À coup d’injonctions patriotiques au Mali, ou de note de cadrage au Bénin, « les autorités au pouvoir tentent de façonner l’information et de contrôler les discours médiatiques », explique le RSF. Ce qui menace directement l’indépendance des journalistes et la fiabilité de l’information, selon le rapport.

« Fact Checking »

Mieux, le RSF dans son long rapport rapporte que la situation sécuritaire a remis en cause « les avancées législatives ». Qui, entre les années 1990 et 2010, avaient contribué à « progressivement structurer le secteur des médias et à protéger l’exercice du métier de journaliste dans les pays du sahel. » Il s’appuie sur le « code du numérique » au Bénin, utilisé pour détenir arbitrairement plusieurs journalistes, comme Ignace Sossou, de Bénin Web TV, en 2020.

Selon les constants du RSF, nonobstant la difficulté liée à l’environnement, des initiatives de lutte contre la désinformation prend du poids au niveau local. Ce qui a poussé certaines rédactions à développer des services de « fact checking ». Ils ont la mission de vérifier systématiquement les affirmations largement partagées par les autorités politiques ou diffusées dans l’espace public. Il énumère des cas de projets comme Mali check, Africa Chech, ou désintox Tchad, s’attaquant à la désinformation.

Possibilité de protéger le journalisme au sahel

Le RSF salue de nouvelles initiatives mettant en réseau les journalistes. Comme Studios Yafa, Kalangou et Tamani couvrant l’actualité dans les différentes langues locales parlées au sahel. Ce qui fournit des informations indispensables aux populations confrontées aux crises. Même démarche pour la Radio Ndarason internationale de Tchad. Alors que la CENOZO renforce le journalisme d’enquête en toute indépendance dans la région, se réjouit-il.

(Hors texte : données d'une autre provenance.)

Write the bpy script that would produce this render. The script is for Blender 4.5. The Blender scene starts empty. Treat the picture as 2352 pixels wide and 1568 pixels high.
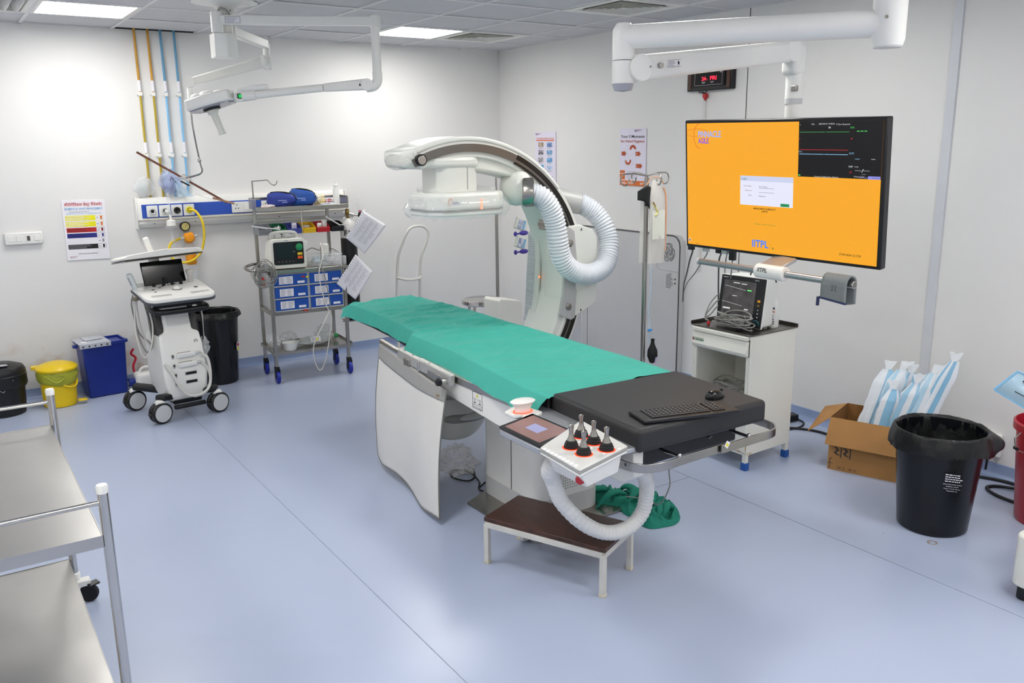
import bpy, math, random
from mathutils import Vector, Matrix, noise
random.seed(7)
PI = math.pi
sc = bpy.context.scene
COL = sc.collection
# ---------------------------------------------------------------- camera, world, exposure, ceiling lamps
CAM = Vector((-4.74581, -7.24963, 1.83897))
YAW, PITCH, ROLL = 0.59017, 0.22534, -0.01196
fw = Vector((math.sin(YAW)*math.cos(PITCH), math.cos(YAW)*math.cos(PITCH), -math.sin(PITCH)))
rt = Vector((math.cos(YAW), -math.sin(YAW), 0)); up = rt.cross(fw)
rt2 = math.cos(ROLL)*rt + math.sin(ROLL)*up; up2 = -math.sin(ROLL)*rt + math.cos(ROLL)*up
cd = bpy.data.cameras.new('camera'); cd.sensor_width = 36; cd.lens = 1969.743/2352*36; cd.clip_start = .05
cam = bpy.data.objects.new('camera', cd); COL.objects.link(cam)
cam.matrix_world = Matrix(((rt2.x, up2.x, -fw.x, CAM.x), (rt2.y, up2.y, -fw.y, CAM.y), (rt2.z, up2.z, -fw.z, CAM.z), (0, 0, 0, 1)))
sc.camera = cam
w = bpy.data.worlds.new('world'); sc.world = w; w.use_nodes = True
w.node_tree.nodes['Background'].inputs[0].default_value = (.9, .93, 1, 1); w.node_tree.nodes['Background'].inputs[1].default_value = .3
sc.view_settings.view_transform = 'Standard'; sc.view_settings.look = 'None'
sc.view_settings.gamma = 1; sc.view_settings.use_curve_mapping = False
sc.view_settings.exposure = 0.0
LAMP = 25.0            # radiance of the ceiling panels
H = 2.7157
TX = [0, .445] + [.445+.6*i for i in range(1, 12)]     # T-bar lines, distance from the right wall
TY = [0, .562] + [.562+.6*i for i in range(1, 15)]     # T-bar lines, distance from the back wall
LIGHTS = [(2, 1, 1), (6, 1, 1), (2, 6, 1), (6, 6, 1), (2, 10, 1), (7, 10, 1), (10, 3, 1), (10, 8, 1), (4, 12, 1), (8, 13, 1), (1, 13, 1)]  # first two seen; the rest are unseen panels added to brighten the room

# ---------------------------------------------------------------- materials
def lin(h):
    h = h.lstrip('#'); c = [int(h[i:i+2], 16)/255 for i in (0, 2, 4)]
    return tuple((x/12.92 if x <= .04045 else ((x+.055)/1.055)**2.4) for x in c) + (1,)
MC = {}
def mat(name, col='#FFFFFF', rough=.5, metal=0, emit=0, trans=0, alpha=1, bump=0, bscale=60, var=0, vscale=5, coat=0, col2=None, ior=1.45, spec=.5, aniso=None):
    if name in MC: return MC[name]
    m = bpy.data.materials.new(name); m.use_nodes = True; nt = m.node_tree; b = nt.nodes['Principled BSDF']
    c = lin(col); b.inputs['Base Color'].default_value = c
    b.inputs['Roughness'].default_value = rough; b.inputs['Metallic'].default_value = metal
    b.inputs['IOR'].default_value = ior; b.inputs['Specular IOR Level'].default_value = spec
    if coat: b.inputs['Coat Weight'].default_value = coat; b.inputs['Coat Roughness'].default_value = .08
    if trans: b.inputs['Transmission Weight'].default_value = trans
    if alpha < 1: b.inputs['Alpha'].default_value = alpha
    if emit: b.inputs['Emission Color'].default_value = c; b.inputs['Emission Strength'].default_value = emit
    tc = nt.nodes.new('ShaderNodeTexCoord')
    if var or col2:
        n = nt.nodes.new('ShaderNodeTexNoise'); n.inputs['Scale'].default_value = vscale; n.inputs['Detail'].default_value = 5
        mp = nt.nodes.new('ShaderNodeMapping'); nt.links.new(tc.outputs['Object'], mp.inputs[0]); nt.links.new(mp.outputs[0], n.inputs['Vector'])
        if aniso: mp.inputs['Scale'].default_value = aniso
        r = nt.nodes.new('ShaderNodeValToRGB'); r.color_ramp.elements[0].position = .35; r.color_ramp.elements[1].position = .65
        nt.links.new(n.outputs[0], r.inputs[0])
        r.color_ramp.elements[0].color = lin(col2) if col2 else tuple(x*(1-var) for x in c[:3]) + (1,)
        r.color_ramp.elements[1].color = c if col2 else tuple(min(1, x*(1+var*.6)) for x in c[:3]) + (1,)
        nt.links.new(r.outputs[0], b.inputs['Base Color'])
    if bump:
        n2 = nt.nodes.new('ShaderNodeTexNoise'); n2.inputs['Scale'].default_value = bscale; n2.inputs['Detail'].default_value = 3
        nt.links.new(tc.outputs['Object'], n2.inputs['Vector'])
        bp = nt.nodes.new('ShaderNodeBump'); bp.inputs['Strength'].default_value = bump; bp.inputs['Distance'].default_value = .01
        nt.links.new(n2.outputs[0], bp.inputs['Height']); nt.links.new(bp.outputs[0], b.inputs['Normal'])
    MC[name] = m; return m
WHITE = mat('white_enamel', '#ECEBE6', .32, var=.02)
WPLAS = mat('white_plastic', '#E8E8E4', .4, bump=.02, bscale=300)
GPLAS = mat('grey_plastic', '#9A9A98', .45, var=.04)
LGREY = mat('light_grey_paint', '#C9CACA', .4, var=.02)
MGREY = mat('mid_grey_paint', '#B4B4B3', .38, var=.03)
BLACK = mat('black_plastic', '#101114', .38, bump=.03, bscale=200)
MATTE = mat('black_rubber', '#141416', .7, bump=.05, bscale=200)
BAGBLK = mat('black_liner_film', '#0B0C0D', .34, bump=.35, bscale=22, spec=.5)
STEEL = mat('brushed_steel', '#ABA7A1', .26, 1, var=.06, vscale=20, aniso=(1, 1, 14))
CHROME = mat('polished_steel', '#C9C6C2', .12, 1, var=.03)
SHEETST = mat('worn_steel_sheet', '#BDBBB8', .34, 1, var=.05, vscale=3, bump=.25, bscale=4)
DSTEEL = mat('dark_steel', '#77736E', .3, 1, var=.08, vscale=12)
BLUEPL = mat('navy_bin_plastic', '#142C84', .35, var=.05)
YELPL = mat('yellow_bin_plastic', '#E6C412', .35, var=.04)
CREAM = mat('cream_enamel', '#E4E3DA', .3, var=.02)
PAPER = mat('paper', '#EDEBF0', .7, var=.015)
INK = mat('dark_ink', '#35353A', .7, var=.02); INKG = mat('grey_ink', '#8D8C95', .7, var=.02)
CABLE = mat('grey_cable', '#8A8A86', .5, var=.05); WCABLE = mat('white_cable', '#D5D2CB', .5, var=.03); BCABLE = mat('black_cable', '#17181A', .5, var=.05)
def film(name, col, a, rough=.12, bump=.5, bs=18):
    return mat(name, col, rough, alpha=a, bump=bump, bscale=bs, spec=.8)
FILM = film('clear_film', '#E9EDF0', .33)
CLEAR = mat('clear_acrylic', '#EDF2F4', .08, alpha=.2, spec=.7, bump=.05, bscale=30)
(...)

Le RSF rappelle aux pays du sahel que la complexité de la gestion des attaques terroristes et la riposte des armées régulières ne peuvent être « un motif » pour violer le droit à l’information.

Il recommande aux organisations sous-régionales de la zone, notamment, la Cédéao et la CEMAC d’élaborer un code de conduite sous-régional pour la sécurité des journalistes. Ce dans les zones de conflits. De reconnaitre la norme de certification JTI dans les régions pour promouvoir les informations fiables.